An unequal burden at home

September 26, 2016 11:56 pm | Updated November 01, 2016 09:08 pm IST

Those divergent parental expectations from sons and daughters

Even from the distance of 550 km I could sense the sadness and a muffled sense of insecurity in the voice of my father when he called me recently, a daily ritual of ours of one call every day. After a bit of emotional jostling he told about the death of Gupta uncle, a friend from his senior citizen club and neighbour. It was not that the deceased was his close friend or they knew each other for long, but there were circumstances which troubled (or scared) him as well as me.

After retiring from an important position in the Central government, Gupta uncle, a widower, moved into this double gated, CCTV-secured, residential colony in Gurgaon. Twice a year he visited his daughter and son who were settled in Pune and Chicago respectively, and once a year the children and grandchildren visited him. For the rest of the seven and a half months he lived all alone, with an arrangement of a part-time maid who cooked and cleaned. The most awaited part of his everyday routine was the evening tea with his friends in the club. And over the tea, the friends, all of them retired and elderly like him, debated on political issues, made fun of each others’ arthritis or heart condition, but at the same time looked after each other.

Gupta uncle died two days back in his Rs.1.75-crore, three-bedroom flat. He breathed his last in the company of four walls, choking on that fine linen which his departed wife had once matched so tastefully with the peach curtains. He was 85. The maid discovered the body the next day and informed the neighbours, who then informed the next of kin.

“Everyone at the club was saying that Gupta was so unfortunate to have such an uncaring son who left him alone at this age,” dad said.

Now this is the thing that troubled me.

Why blame only the son, why not the daughter too?

This is the social psyche I am talking about.

Different yardsticks

I am not arguing here that boys’ parents do not face hardship. In some cases they do as well, but if they do, then society blames the son and daughter-in-law. But this is not the same for a girl’s parents because it is not considered the duty of a married woman to look after her parents. There is no (social and moral) obligation over a daughter and son-in-law. A son may leave his wife and children at home to take care of his parents, he may change his job, he may bring them home with him, or he may fail and thus fall in the eyes of everyone. But the same security simply doesn’t exist for the parents of his wife.

When a son is born, mother and father heave a sigh of relief that now their old age is secured. Now there is someone to feed them when they are too old to cook for themselves, carry them when their frail limbs give away, talk to them when loneliness starts eating into their head.

And what about parents of girls: don’t they get old, feel lonely, fall sick? But do they also feel secure that there will be their daughters to take care of them? No. They can’t demand that because this is against the tradition. It is an accepted norm that parents don’t burden their daughters. That is almost a sin.

The father of a son worries about his failing health but the father of a daughter has an additional worry — how will he drive a car when his driving licence expires after he crosses 75?

Daughter’s role

What do they want from us, from the daughters? They just want us to look after them, to oversee things, to supervise that the maid is not cheating them, the watchman is not fooling them, to have small dinner talk with them and to ensure that when they are dead, their body is not discovered by a maid. Imagine the state of those who can’t even afford a maid.

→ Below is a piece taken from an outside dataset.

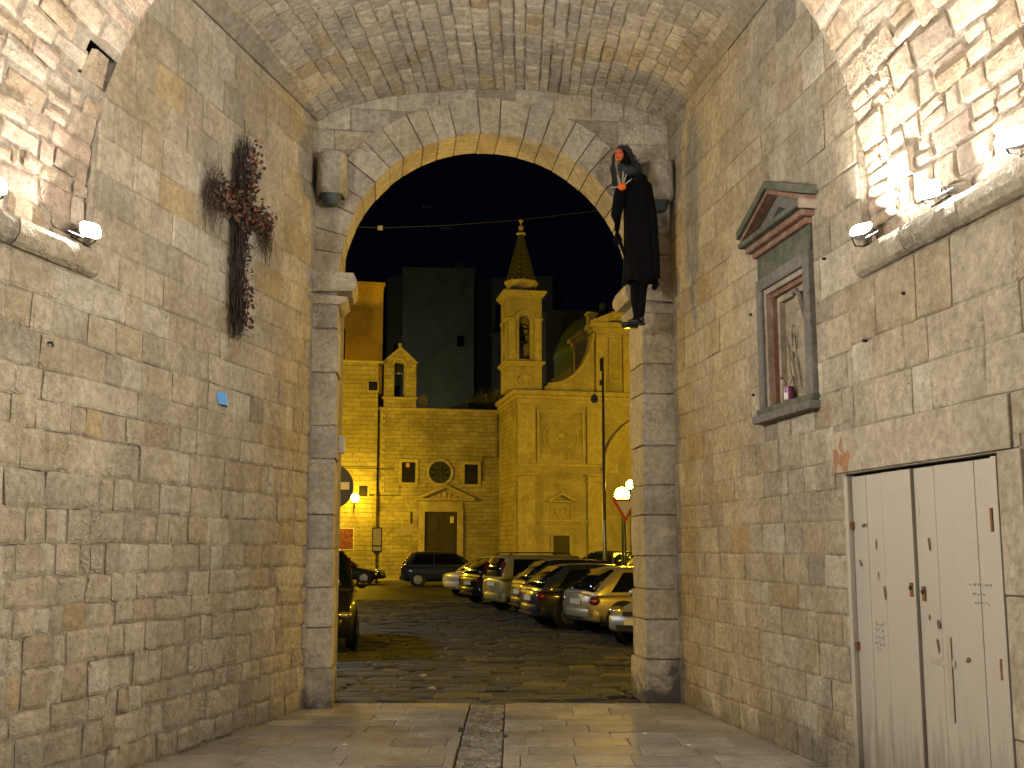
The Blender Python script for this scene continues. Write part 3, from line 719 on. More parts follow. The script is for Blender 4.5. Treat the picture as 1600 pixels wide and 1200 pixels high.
# ---- twig cross
cross = thing('twig_cross', 'cross of dark dried twigs with red berries and leaves hung on the left wall', 'cross', SL(1.84, 3.58, .03))
with Grp(cross):
    def twig(m, p0, p1, r, bend=.03, n=4):
        pts = []
        for i in range(n + 1):
            f = i / n; q = [p0[j] + (p1[j] - p0[j]) * f for j in range(3)]
            if 0 < i: q = [q[0] + random.uniform(-bend, bend), q[1] + random.uniform(-bend, bend), max(.01, q[2] + random.uniform(-bend, bend) * .7)]
            pts.append(SL(*q))
        m.tube(pts, [r * (1 - .6 * i / n) for i in range(n + 1)], 4, cap=False)
    bark = plain('dark_bark', (.032, .024, .020), .9, var=.4); bark2 = plain('brown_bark', (.065, .042, .028), .9, var=.3)
    m = MB(); cu = 1.84
    for k in range(330):
        a = random.gauss(0, .044); z0 = random.uniform(3.62, 5.1); z1 = z0 + random.uniform(.25, .7)
        twig(m, (cu + a, z0, random.uniform(.02, .12)), (cu + a + random.gauss(0, .03), min(z1, 5.74 - abs(a) * 3), random.uniform(.02, .13)), random.uniform(.003, .008))
    for k in range(130):
        z0 = random.uniform(3.6, 5.5); sgn = random.choice((-1, 1))
        twig(m, (cu + sgn * .03, z0, .07), (cu + sgn * random.uniform(.07, .14), z0 + random.uniform(-.12, .2), random.uniform(.05, .2)), .0035, n=3)
    m.build('upright_bundle', bark, smooth=True)
    m = MB()
    for k in range(200):
        zc = 4.86 + random.gauss(0, .04); u0 = cu + random.uniform(-.56, .3)
        twig(m, (u0, zc, random.uniform(.04, .12)), (u0 + random.uniform(.15, .4), zc + random.gauss(0, .04), random.uniform(.04, .13)), random.uniform(.003, .007))
    for k in range(230):      # ragged tufts at both ends of the arm: broom-like, falling and rising
        end = random.choice((-1, 1, 1)); u0 = cu + (.50 if end > 0 else -.50) + random.gauss(0, .055)
        z0 = 4.86; dz = random.uniform(-.42, .34) if end > 0 else random.uniform(-.40, .10)
        twig(m, (u0, z0 + random.uniform(-.05, .05), random.uniform(.03, .12)), (u0 + random.gauss(0, .05), z0 + dz, random.uniform(.02, .14)), random.uniform(.0025, .0055))
    m.build('arm_bundle', bark2, smooth=True)
    dry = [plain('dried_leaf_brown', (.10, .055, .032), .8, var=.3), plain('dried_leaf_rust', (.24, .07, .03), .75, var=.3), plain('dried_leaf_dark', (.045, .028, .026), .8, var=.3)]
    for mat, cnt, nm in ((dry[0], 420, 'brown_leaves'), (dry[1], 170, 'rust_leaves'), (dry[2], 320, 'dark_leaves')):
        m = MB()
        for k in range(cnt):
            if nm == 'rust_leaves': u, z = (cu - random.uniform(.0, .17), random.uniform(5.0, 5.45)) if random.random() < .5 else (cu - random.uniform(-.45, .5), 4.86 + random.gauss(0, .07))
            elif nm == 'brown_leaves': u, z = cu + random.uniform(-.56, .56), 4.86 + random.gauss(0, .085)
            else: u, z = (cu - random.uniform(-.04, .13), random.uniform(3.7, 5.5)) if random.random() < .65 else (cu + random.uniform(-.5, .58), 4.86 + random.gauss(0, .06))
            w = random.uniform(.08, .17); s = random.uniform(.014, .032); R = Matrix.Rotation(random.uniform(0, 6.3), 3, Vector((random.random() - .5, random.random() - .5, random.random() - .5)).normalized())
            c = SL(u, z, w); pts = [c + R @ Vector(q) * s for q in ((-1.2, 0, 0), (-.3, .55, .15), (.6, .45, .1), (1.3, 0, -.1), (.6, -.45, .1), (-.3, -.55, .15))]
            m.add(pts, [(0, 1, 5), (1, 2, 4, 5), (2, 3, 4)])
        o = m.build(nm, mat, fix=False); o['kind'] = 'stuff'
    bm_ = plain('dark_red_berry', (.05, .010, .014), .3, coat=.4)
    spots = [(cu - random.uniform(.02, .16), random.uniform(5.05, 5.52)) for _ in range(26)] + [(cu - random.uniform(.0, .12), random.uniform(3.75, 4.2)) for _ in range(24)] + [(cu - .26, 5.36), (cu - .24, 5.42), (cu - .22, 5.5), (cu - .06, 5.56)] + [(cu + random.uniform(-.4, .4), 4.84 + random.gauss(0, .05)) for _ in range(10)]
    for k, (u, z) in enumerate(spots):
        w = random.uniform(.11, .2); MB().ball(SL(u, z, w), random.uniform(.012, .019), 8, 5).build('berry', bm_, smooth=True)
    m = MB()
    for u, z in spots[:26] + spots[50:54]: m.tube([SL(cu - .02, z - .12, .09), SL((cu + u) / 2, z - .07, .14), SL(u, z, .16)], .0025, 4)
    m.build('berry_stalks', bark)

# ---- painted shrine on the right wall
SHR = thing('wall_shrine', 'framed wall shrine with triangular pediment and a veiled mother and child relief', 'shrine', SR(3.03, 2.8, 0))
c_blue = stone_mat('shrine_blue_grey', (.17, .17, .165), bump=.5, tinted=False, grime=.6, gcol=(.25, .21, .17), gscale=4, streak=.3)
c_green = stone_mat('shrine_green', (.095, .112, .085), bump=.5, tinted=False, grime=.65, gcol=(.2, .18, .13), gscale=5, streak=.3)
c_red = stone_mat('shrine_red', (.23, .125, .09), bump=.5, tinted=False, grime=.75, gcol=(.30, .25, .18), gscale=5, streak=.3)
c_pale = stone_mat('shrine_pale', (.40, .34, .27), bump=.4, tinted=False, grime=.3, streak=.2)
NU0, NU1 = 2.5, 3.56
with Grp(SHR):
    box_on(SR, NU0 - .04, NU1 + .05, 2.80, 2.87, -.02, .10).build('sill', c_blue, bevel=.01)
    box_on(SR, NU0 - .02, NU1 + .03, 2.87, 2.93, -.02, .065).build('sill_band', c_green, bevel=.008)
    for (a, b, c, d) in ((NU0, NU0 + .11, 2.93, 4.12), (NU1 - .11, NU1, 2.93, 4.12)): box_on(SR, a, b, c, d, -.05, .045).build('frame_stile', c_blue, bevel=.012)
    box_on(SR, NU0 + .11, NU1 - .11, 4.01, 4.12, -.05, .045).build('frame_rail', c_blue, bevel=.012)
    box_on(SR, NU0 + .002, NU1 - .002, 4.124, 4.335, -.05, .02).build('frieze', c_green, bevel=.005)
    # inner mouldings stepping back into the niche
    for j, (q, w1, mt, nm) in enumerate(((.11, .012, c_pale, 'inner_frame'), (.15, -.03, c_red, 'red_moulding'), (.20, -.07, c_pale, 'deep_frame'))):
        wd = .045 if j < 2 else .05; z0, z1 = 2.932, 4.01 - (q - .11)
        m = MB(); box_on(SR, NU0 + q, NU0 + q + wd, z0, z1, -.16, w1, m); box_on(SR, NU1 - q - wd, NU1 - q, z0, z1, -.16, w1, m); box_on(SR, NU0 + q + wd, NU1 - q - wd, z1 - wd, z1, -.16, w1, m)
        m.build(nm, mt, bevel=.006)
    box_on(SR, NU0 + .1, NU1 - .1, 2.9, 4.0, -.24, -.125).build('back_panel', stone_mat('relief_ground', (.34, .30, .22), bump=.3, tinted=False, grime=.3, streak=.1))
    # horizontal cornice in three steps: green, red, pale
    for (z0, z1, pr, mt, ex, nm) in ((4.337, 4.39, .06, c_red, .02, 'lower_moulding'), (4.392, 4.448, .11, c_red, .06, 'red_cornice'), (4.45, 4.50, .165, c_green, .10, 'green_cornice')):
        box_on(SR, NU0 - ex, NU1 + ex, z0, z1, -.02, pr).build(nm, mt, bevel=.012)
    box_on(SR, NU1 + .102, NU1 + .125, 4.43, 4.505, -.02, .16).build('cornice_end', c_pale)
    ap = (NU0 + NU1) / 2; e0, e1 = NU0 - .11, NU1 + .11; zp, za = 4.502, 4.86
    def strip(u0, z0, u1, z1, th, w0, w1, nm, mt):
        d = Vector((u1 - u0, z1 - z0)).normalized(); n = Vector((-d.y, d.x)); n = n if n.y > 0 else -n
        pts = [(u0, z0), (u1, z1), (u1, z1 - th), (u0 + (th * .0), z0 - th * .0)]
        pts = [(u0, z0), (u1, z1), (u1, z1 + th), (u0, z0 + th)]
        vs = [SR(a, b, w) for w in (w0, w1) for a, b in pts]
        return MB().add(vs, [(0, 1, 2, 3), (7, 6, 5, 4), (0, 4, 5, 1), (1, 5, 6, 2), (2, 6, 7, 3), (3, 7, 4, 0)]).build(nm, mt, bevel=.008)
    strip(e0, zp, ap, za - .09, .045, -.02, .14, 'raking_band', c_red); strip(e1, zp, ap, za - .09, .045, -.02, .14, 'raking_band', c_red)
    strip(e0 - .02, zp + .046, ap, za - .044, .075, -.02, .165, 'raking_cornice', c_green); strip(e1 + .02, zp + .046, ap, za - .044, .075, -.02, .165, 'raking_cornice', c_green)
    vs = [SR(a, b, w) for w in (-.02, .03) for a, b in ((e0, zp), (e1, zp), (ap, za - .08))]
    MB().add(vs, [(0, 1, 2), (5, 4, 3), (0, 3, 4, 1), (1, 4, 5, 2), (2, 5, 3, 0)]).build('tympanum', c_blue)
    vs = [SR(a, b, w) for w in (.03, .034) for a, b in ((ap - .24, zp + .05), (ap + .24, zp + .05), (ap, za - .20))]
    MB().add(vs, [(0, 1, 2), (5, 4, 3), (0, 3, 4, 1), (1, 4, 5, 2), (2, 5, 3, 0)]).build('tympanum_panel', plain('soot_black', (.03, .032, .035), .9, bump=.3))
    # relief: veiled woman turned to the child on her arm
    m = MB(); cu = ap + .06
    def el(du, z, w, ru, rz, rw, n=12, rot=0):
        vs = []; mm = 8
        for i in range(mm + 1):
            th = PI * i / mm
            for k in range(n):
                ph = 2 * PI * k / n; a, b = ru * math.sin(th) * math.cos(ph), rz * math.cos(th)
                a, b = a * math.cos(rot) - b * math.sin(rot), a * math.sin(rot) + b * math.cos(rot)
                vs.append(SR(cu + du + a, z + b, -.125 + w + rw * math.sin(th) * math.sin(ph)))
        fs = [(i * n + k, (i + 1) * n + k, (i + 1) * n + (k + 1) % n, i * n + (k + 1) % n) for i in range(mm) for k in range(n)]
        m.add(vs, fs)
    el(0, 3.80, .03, .055, .075, .045); el(.012, 3.03, .01, .15, .12, .05); el(.01, 3.47, .02, .115, .20, .06); el(.03, 3.22, .02, .14, .22, .07)
    el(.045, 3.62, .02, .07, .13, .045, rot=.2); el(-.12, 3.57, .04, .042, .05, .04); el(-.12, 3.44, .035, .055, .10, .045); el(-.14, 3.34, .04, .03, .09, .03, rot=.5)
    el(-.08, 3.40, .06, .028, .10, .03, rot=1.2); el(-.03, 3.50, .06, .026, .11, .03, rot=.9); el(-.17, 3.50, .045, .02, .07, .02, rot=-.7); el(-.06, 3.09, .05, .03, .18, .03, rot=-.3); el(.08, 3.16, .05, .025, .2, .03, rot=.15)
    el(-.025, 3.80, .065, .02, .028, .02)
    rl = m.build('relief_figures', stone_mat('relief_stone', (.36, .315, .24), bump=.3, tinted=False, grime=.3, streak=.15, gcol=(.2, .17, .13), gscale=6), smooth=True)
    rm = rl.modifiers.new('remesh', 'REMESH'); rm.mode = 'VOXEL'; rm.voxel_size = .011; rm.use_smooth_shade = True
    m = MB()
    def vstroke(pts, r): m.tube([SR(cu + a, z, -.125 + w) for a, z, w in pts], r, 6)
    vstroke([(-.045, 3.82, .05), (-.02, 3.885, .07), (.03, 3.89, .07), (.07, 3.84, .05), (.085, 3.74, .04), (.10, 3.62, .03)], [.012, .02, .024, .024, .022, .012])
    m.build('veil', stone_mat('veil_stone', (.15, .14, .125), bump=.3, tinted=False, grime=.2), smooth=True)
    m = MB()
    for a0, z0, a1, z1 in ((-.10, 3.32, -.02, 3.02), (-.02, 3.34, .03, 3.0), (.05, 3.36, .10, 3.02), (.0, 3.6, -.05, 3.42), (.06, 3.58, .02, 3.38), (-.12, 3.5, -.08, 3.3)):
        m.tube([SR(cu + a0, z0, -.03), SR(cu + (a0 + a1) / 2 + .02, (z0 + z1) / 2, -.018), SR(cu + a1, z1, -.045)], [.004, .009, .004], 5)
    m.build('drapery_folds', stone_mat('fold_stone', (.30, .26, .2), bump=.3, tinted=False), smooth=True)
pot = thing('flower_pot', 'small purple and white tin holding a dry sprig, at the foot of the shrine relief', 'pot', SR(ap + .0, 2.935, .0))
MB().lathe([(.036, 0), (.04, .01), (.04, .115), (.043, .12), (.043, .128), (.036, .128), (.034, .1)], 16).build('tin', plain('purple_tin', (.24, .05, .14), .35, coat=.3), pot, smooth=False)
MB().lathe([(.0408, .018), (.0412, .07), (.0408, .075)], 16, a0=PI * .6, a1=PI * 1.35).build('white_label', plain('label_white', (.65, .62, .6), .6), pot)
m = MB()
for k in range(7):
    a = random.uniform(0, 6.3); m.tube([(0, 0, .1), (.02 * math.cos(a), .02 * math.sin(a), .16), (.06 * math.cos(a), .06 * math.sin(a), .19 + random.uniform(0, .05))], .002, 4)
    c = (.06 * math.cos(a), .06 * math.sin(a), .2); m.add([(c[0] - .012, c[1], c[2]), (c[0], c[1] + .006, c[2] + .02), (c[0] + .014, c[1], c[2]), (c[0], c[1] - .006, c[2] - .008)], [(0, 1, 2, 3)])
m.build('dry_sprig', plain('dry_stem', (.16, .12, .06), .8), pot)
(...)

Why is this like this? Because that is how society is constructed, re-constructed and re-re-constructed.

Have you noticed that there is not a single advertisement, a single chant, a single hymn, which emotes, which preaches, that the old people, be it from the boy’s side or the girl’s side, be taken care of equally? There are plenty of advertisements showing a boy on his motorbike travelling miles to bring his old mother along with him, but not a single advertisement showing a woman doing the same; instead, we have portrayals of a grieving father on the bidai, marriage, of his daughter richly laden with gold. Yes, there are some ads where girls look after their parents, but only before marriage.

How many movies do you remember on this subject? Not many? However, there are so many movies that mock a man living with his in-laws as jamaai raja, or of greedy parents of a girl disrupting the marital harmony of their daughter.

The Piku story

Recently there was a popular movie trying to give an emotional connect on this issue: Piku. But in this movie too, the girl was looking after her father because she was not married, and she was not married because she was immersed on a day-to-day basis in looking after her father. Then she fell in love but did not commit because of her other duties. A happy ending would have been that she marries the guy and the couple then takes care of the father, as it is normally expected the other way round. But the director of the film didn’t want to create any ‘social confusion’, so he conveniently killed the father (who would have been an obstacle) and brought the movie to an acceptable end.

A mother will tell her son to take care of her when she is old, but she will tell her daughter not to worry about them and instead look after her husband and children. Because with her son she has a ‘Right’, and with a daughter a ‘Duty’.

The day they stop feeling themselves to be a burden over daughters, the day they start imposing that Right, start telling the daughters without any guilt, start demanding them as they demand their son, that ‘Daughter, this is your duty too to look after us when we are old’…. That day, I believe that day, the practice of female foeticide will stop.